Work required: Could every line of the data be printed exactly as it reads?

Material provided:

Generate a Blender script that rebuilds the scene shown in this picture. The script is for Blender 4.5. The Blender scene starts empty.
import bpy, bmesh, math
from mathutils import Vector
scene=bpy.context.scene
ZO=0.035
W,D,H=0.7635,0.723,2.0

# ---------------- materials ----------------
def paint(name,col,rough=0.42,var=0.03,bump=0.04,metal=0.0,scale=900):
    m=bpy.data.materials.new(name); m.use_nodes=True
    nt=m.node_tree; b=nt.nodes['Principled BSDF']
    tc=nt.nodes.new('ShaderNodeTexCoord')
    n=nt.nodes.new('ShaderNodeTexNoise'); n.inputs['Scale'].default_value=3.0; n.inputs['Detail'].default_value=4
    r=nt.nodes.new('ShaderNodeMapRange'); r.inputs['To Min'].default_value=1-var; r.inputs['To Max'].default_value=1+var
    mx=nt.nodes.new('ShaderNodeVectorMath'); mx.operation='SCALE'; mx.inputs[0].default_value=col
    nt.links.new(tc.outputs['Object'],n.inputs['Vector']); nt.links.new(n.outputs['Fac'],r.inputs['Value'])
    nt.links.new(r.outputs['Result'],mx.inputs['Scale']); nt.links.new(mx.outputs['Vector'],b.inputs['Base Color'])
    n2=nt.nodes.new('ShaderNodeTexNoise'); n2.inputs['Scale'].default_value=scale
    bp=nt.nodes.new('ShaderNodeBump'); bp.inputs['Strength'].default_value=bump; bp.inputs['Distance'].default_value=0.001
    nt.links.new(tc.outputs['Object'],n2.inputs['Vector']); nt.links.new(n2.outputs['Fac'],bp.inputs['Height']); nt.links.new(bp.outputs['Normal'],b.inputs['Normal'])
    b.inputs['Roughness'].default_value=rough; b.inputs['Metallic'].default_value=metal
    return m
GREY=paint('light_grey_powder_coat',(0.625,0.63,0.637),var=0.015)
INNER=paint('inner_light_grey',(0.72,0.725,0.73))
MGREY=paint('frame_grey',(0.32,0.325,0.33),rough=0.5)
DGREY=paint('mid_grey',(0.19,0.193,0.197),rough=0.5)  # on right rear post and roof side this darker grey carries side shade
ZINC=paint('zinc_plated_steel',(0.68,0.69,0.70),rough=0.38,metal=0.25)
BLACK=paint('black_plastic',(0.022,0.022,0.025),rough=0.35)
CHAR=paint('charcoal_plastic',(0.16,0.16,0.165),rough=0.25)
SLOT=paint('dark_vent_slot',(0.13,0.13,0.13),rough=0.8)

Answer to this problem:
Generate a Blender script that rebuilds the scene shown in this picture. The script is for Blender 4.5. The Blender scene starts empty.
import bpy, bmesh, math
from mathutils import Vector
scene=bpy.context.scene
ZO=0.035
W,D,H=0.7635,0.723,2.0

# ---------------- materials ----------------
def paint(name,col,rough=0.42,var=0.03,bump=0.04,metal=0.0,scale=900):
    m=bpy.data.materials.new(name); m.use_nodes=True
    nt=m.node_tree; b=nt.nodes['Principled BSDF']
    tc=nt.nodes.new('ShaderNodeTexCoord')
    n=nt.nodes.new('ShaderNodeTexNoise'); n.inputs['Scale'].default_value=3.0; n.inputs['Detail'].default_value=4
    r=nt.nodes.new('ShaderNodeMapRange'); r.inputs['To Min'].default_value=1-var; r.inputs['To Max'].default_value=1+var
    mx=nt.nodes.new('ShaderNodeVectorMath'); mx.operation='SCALE'; mx.inputs[0].default_value=col
    nt.links.new(tc.outputs['Object'],n.inputs['Vector']); nt.links.new(n.outputs['Fac'],r.inputs['Value'])
    nt.links.new(r.outputs['Result'],mx.inputs['Scale']); nt.links.new(mx.outputs['Vector'],b.inputs['Base Color'])
    n2=nt.nodes.new('ShaderNodeTexNoise'); n2.inputs['Scale'].default_value=scale
    bp=nt.nodes.new('ShaderNodeBump'); bp.inputs['Strength'].default_value=bump; bp.inputs['Distance'].default_value=0.001
    nt.links.new(tc.outputs['Object'],n2.inputs['Vector']); nt.links.new(n2.outputs['Fac'],bp.inputs['Height']); nt.links.new(bp.outputs['Normal'],b.inputs['Normal'])
    b.inputs['Roughness'].default_value=rough; b.inputs['Metallic'].default_value=metal
    return m
GREY=paint('light_grey_powder_coat',(0.625,0.63,0.637),var=0.015)
INNER=paint('inner_light_grey',(0.72,0.725,0.73))
MGREY=paint('frame_grey',(0.32,0.325,0.33),rough=0.5)
DGREY=paint('mid_grey',(0.19,0.193,0.197),rough=0.5)  # on right rear post and roof side this darker grey carries side shade
ZINC=paint('zinc_plated_steel',(0.68,0.69,0.70),rough=0.38,metal=0.25)
BLACK=paint('black_plastic',(0.022,0.022,0.025),rough=0.35)
CHAR=paint('charcoal_plastic',(0.16,0.16,0.165),rough=0.25)
SLOT=paint('dark_vent_slot',(0.13,0.13,0.13),rough=0.8)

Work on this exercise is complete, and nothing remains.